Cyclic plasticity models and fatigue criteria for exhaust manifold life assessment in the context of limited material data available

ABSTRACT

The work focuses on predictive capabilities of fundamental cyclic plasticity and fatigue life models, which can be calibrated using limited amount of experiments as specific ones needed for more advanced models are often absent. The analyses are conducted for the synthetic case of exhaust manifold made from cast iron. The thermal boundary conditions from the forced convection were obtained from the computational fluid dynamics considered as a conjugate heat transfer problem. Two rate-independent and temperature-dependent material models were calibrated for structural analyses. Both were validated with experiments on isothermal and anisothermal levels. Sequential thermal–mechanical finite element simulations were performed. Two fatigue life models were employed. The first was a temperature-dependent strain-based fatigue life criterion calibrated from uniaxial data.
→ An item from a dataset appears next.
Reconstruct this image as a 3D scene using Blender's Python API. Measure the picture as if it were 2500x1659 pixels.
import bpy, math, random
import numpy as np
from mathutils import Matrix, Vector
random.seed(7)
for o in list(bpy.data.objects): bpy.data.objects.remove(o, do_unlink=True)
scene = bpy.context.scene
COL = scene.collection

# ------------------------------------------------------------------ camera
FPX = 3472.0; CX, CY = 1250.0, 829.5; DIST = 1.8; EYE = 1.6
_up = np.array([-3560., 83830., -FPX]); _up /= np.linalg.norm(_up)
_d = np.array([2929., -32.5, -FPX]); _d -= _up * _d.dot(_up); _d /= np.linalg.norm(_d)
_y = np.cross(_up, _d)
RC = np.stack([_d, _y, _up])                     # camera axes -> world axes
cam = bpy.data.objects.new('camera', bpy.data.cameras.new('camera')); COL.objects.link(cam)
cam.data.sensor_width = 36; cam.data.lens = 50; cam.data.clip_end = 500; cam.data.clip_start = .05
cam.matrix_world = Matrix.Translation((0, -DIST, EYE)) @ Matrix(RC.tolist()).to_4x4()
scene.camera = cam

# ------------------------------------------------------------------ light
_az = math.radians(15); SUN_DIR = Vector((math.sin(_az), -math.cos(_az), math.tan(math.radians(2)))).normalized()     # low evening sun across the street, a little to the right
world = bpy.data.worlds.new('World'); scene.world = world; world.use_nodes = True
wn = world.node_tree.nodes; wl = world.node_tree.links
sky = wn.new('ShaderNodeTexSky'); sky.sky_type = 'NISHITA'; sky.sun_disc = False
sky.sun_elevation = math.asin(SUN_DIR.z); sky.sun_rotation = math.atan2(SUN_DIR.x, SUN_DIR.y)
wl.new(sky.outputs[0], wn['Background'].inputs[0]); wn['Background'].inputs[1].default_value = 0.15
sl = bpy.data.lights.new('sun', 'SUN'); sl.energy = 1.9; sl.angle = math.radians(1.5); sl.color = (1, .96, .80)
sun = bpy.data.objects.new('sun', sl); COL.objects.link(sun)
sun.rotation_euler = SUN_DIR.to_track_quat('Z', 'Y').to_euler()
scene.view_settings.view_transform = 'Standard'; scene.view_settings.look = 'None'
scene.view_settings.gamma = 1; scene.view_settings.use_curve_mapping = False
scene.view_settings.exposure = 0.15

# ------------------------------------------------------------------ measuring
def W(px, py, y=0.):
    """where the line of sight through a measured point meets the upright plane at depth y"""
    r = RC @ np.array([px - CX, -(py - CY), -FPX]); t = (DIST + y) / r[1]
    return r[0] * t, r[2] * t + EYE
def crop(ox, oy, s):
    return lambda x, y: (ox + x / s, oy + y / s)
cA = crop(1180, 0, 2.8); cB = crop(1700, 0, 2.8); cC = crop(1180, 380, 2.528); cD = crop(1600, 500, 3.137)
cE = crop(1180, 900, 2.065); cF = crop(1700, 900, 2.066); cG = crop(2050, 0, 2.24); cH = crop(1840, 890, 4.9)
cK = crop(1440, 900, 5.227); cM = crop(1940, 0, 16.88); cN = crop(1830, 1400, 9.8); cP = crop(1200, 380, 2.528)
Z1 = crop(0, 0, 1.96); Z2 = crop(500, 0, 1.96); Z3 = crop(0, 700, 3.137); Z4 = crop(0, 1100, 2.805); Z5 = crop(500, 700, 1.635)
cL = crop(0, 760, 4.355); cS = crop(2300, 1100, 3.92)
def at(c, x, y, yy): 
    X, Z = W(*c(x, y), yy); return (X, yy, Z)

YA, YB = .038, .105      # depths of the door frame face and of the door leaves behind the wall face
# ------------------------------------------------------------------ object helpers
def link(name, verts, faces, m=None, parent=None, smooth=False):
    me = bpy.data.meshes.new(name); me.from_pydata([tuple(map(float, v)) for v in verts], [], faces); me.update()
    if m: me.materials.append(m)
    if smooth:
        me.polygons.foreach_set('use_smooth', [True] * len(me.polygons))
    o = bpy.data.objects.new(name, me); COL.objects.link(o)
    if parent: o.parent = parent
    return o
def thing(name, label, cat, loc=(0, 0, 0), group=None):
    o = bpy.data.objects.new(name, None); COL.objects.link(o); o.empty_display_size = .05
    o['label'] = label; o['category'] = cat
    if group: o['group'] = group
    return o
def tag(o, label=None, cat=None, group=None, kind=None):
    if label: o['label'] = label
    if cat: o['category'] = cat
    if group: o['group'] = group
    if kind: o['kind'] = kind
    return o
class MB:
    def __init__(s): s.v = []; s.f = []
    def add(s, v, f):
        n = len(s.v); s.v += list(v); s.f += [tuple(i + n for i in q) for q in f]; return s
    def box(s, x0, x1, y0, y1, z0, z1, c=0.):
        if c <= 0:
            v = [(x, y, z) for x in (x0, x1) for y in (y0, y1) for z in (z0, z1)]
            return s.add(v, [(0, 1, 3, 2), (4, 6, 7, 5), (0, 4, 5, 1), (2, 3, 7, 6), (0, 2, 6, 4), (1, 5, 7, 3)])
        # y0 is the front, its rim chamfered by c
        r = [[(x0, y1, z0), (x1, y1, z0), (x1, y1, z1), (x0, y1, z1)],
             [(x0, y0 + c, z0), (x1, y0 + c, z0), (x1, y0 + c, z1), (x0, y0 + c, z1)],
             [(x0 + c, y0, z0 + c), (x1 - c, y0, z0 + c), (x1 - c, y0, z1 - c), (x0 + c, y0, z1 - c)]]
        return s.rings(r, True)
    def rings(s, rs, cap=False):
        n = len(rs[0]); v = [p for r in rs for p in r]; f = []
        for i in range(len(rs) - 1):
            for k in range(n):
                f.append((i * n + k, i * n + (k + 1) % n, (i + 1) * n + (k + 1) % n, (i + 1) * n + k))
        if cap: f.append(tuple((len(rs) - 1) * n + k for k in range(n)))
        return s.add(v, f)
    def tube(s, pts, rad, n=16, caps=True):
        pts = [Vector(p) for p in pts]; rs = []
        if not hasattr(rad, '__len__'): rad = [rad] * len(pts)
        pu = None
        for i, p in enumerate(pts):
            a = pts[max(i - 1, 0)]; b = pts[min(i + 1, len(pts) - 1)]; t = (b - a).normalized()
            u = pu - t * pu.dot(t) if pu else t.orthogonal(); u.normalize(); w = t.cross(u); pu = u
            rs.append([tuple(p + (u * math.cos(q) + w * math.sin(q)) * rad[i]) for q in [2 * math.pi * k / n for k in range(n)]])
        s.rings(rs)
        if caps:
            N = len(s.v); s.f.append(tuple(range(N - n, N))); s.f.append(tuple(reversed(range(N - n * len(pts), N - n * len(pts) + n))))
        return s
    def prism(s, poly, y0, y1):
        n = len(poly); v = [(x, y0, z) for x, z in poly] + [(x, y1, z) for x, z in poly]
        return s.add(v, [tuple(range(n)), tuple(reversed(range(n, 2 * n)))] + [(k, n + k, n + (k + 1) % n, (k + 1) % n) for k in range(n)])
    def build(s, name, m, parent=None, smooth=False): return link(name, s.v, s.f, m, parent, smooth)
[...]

The second was a temperature-independent energy-based fatigue life criterion resulting in twice lower life than the strain-based criterion, while none of the plasticity models made a significant difference in that prediction.

KEYWORDS:

• Automotive
• crack location
• damage
• failure
• low-cycle fatigue

Disclosure statement

No potential conflict of interest was reported by the author(s).

Additional information

Funding

This work was supported by the Czech Science Foundation under contract No. 19-20802S ‘A coupled real-time thermomechanical solidification model of steel for crack prediction.’